Wastage of taxpayer monies is validated by data on small and large projects. Last month, the government released data on large projects undertaken by the government. On Saturday, the government created a task force to draft the roadmap for the Rs 100 lakh crore infra plan. The task force must consult the report on delayed projects released by the government recently. Around 446 ‘mega projects’ costing over Rs 1,000 crore, and 977 major projects costing Rs 150 crore or more will cost over Rs 3.3 lakh crore more than it was first estimated. 

The reasons for cost escalation are forest and environment clearances, tree cutting permission, industrial licence permission, grant of way, land acquisition, removal of encroachments, law and order issues and so on. Essentially, 19 different clearances vested with the central and state governments—all of which fall under the matrix of ease of doing business. Imagine a government project stalled for want of power and water connections!

There is cost escalation and then there is the cost of lost opportunity for growth and development due to the delays. The delays range from one month to 324 months. There are projects which should have been commissioned when P V Narasimha Rao was prime minister. It is not just the big tag infra projects, even those under health and family welfare are running 83 months behind schedule. 
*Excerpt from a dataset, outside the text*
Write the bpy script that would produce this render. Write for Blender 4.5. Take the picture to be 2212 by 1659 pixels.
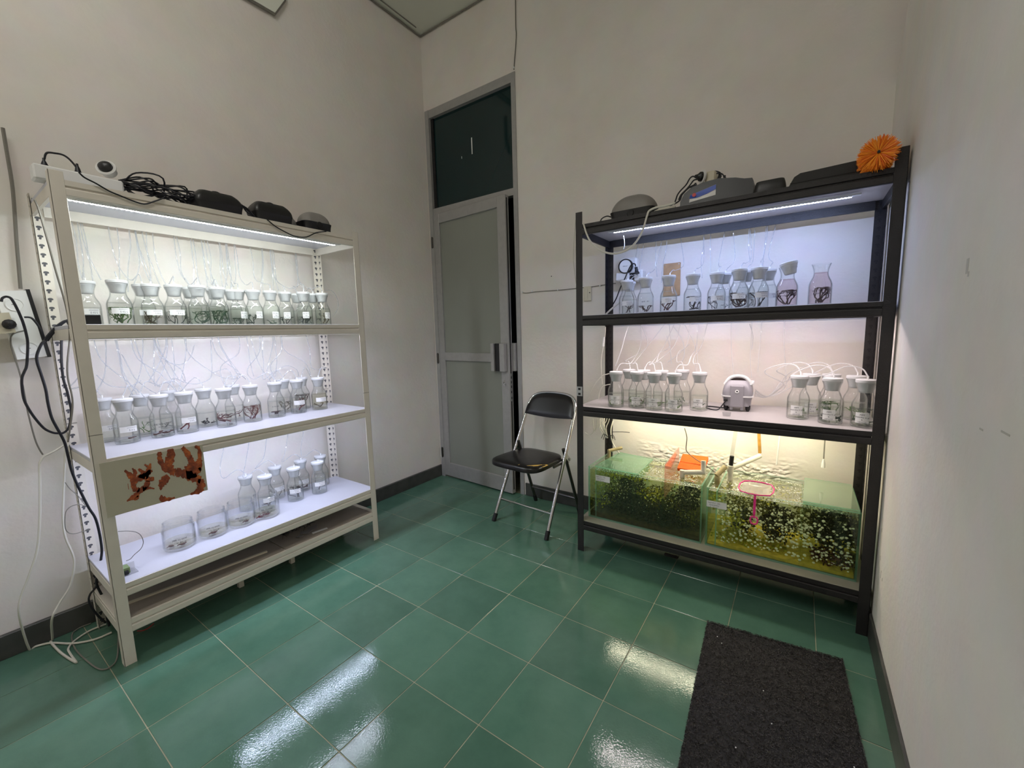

What is most baffling is the sloth surrounding corrective action. The report on mega projects, for instance, is rich in general statements but poor about particulars. Has the cause of delays been fixed? And how much money exactly is stuck in these 1,400-plus projects? Similarly, who, for instance, could be held responsible for the collapse of the canal in Jharkhand or the dam in Maharashtra? What would be the cost of repair and reconstruction? For sure The municipal corporation of Mumbai has inducted ‘cold mix’ technology to fill potholes, but what about prevention of recurrence? 

There is an eerie sense of déja vu which shrouds the tragedies of governance—it is as if the blue book of development has scarcely evolved since the colonial era. Despite the spectre of failures, governments have conveniently avoided two words: administrative reforms. To expect growth without systemic efficiency is to live in delusive denial.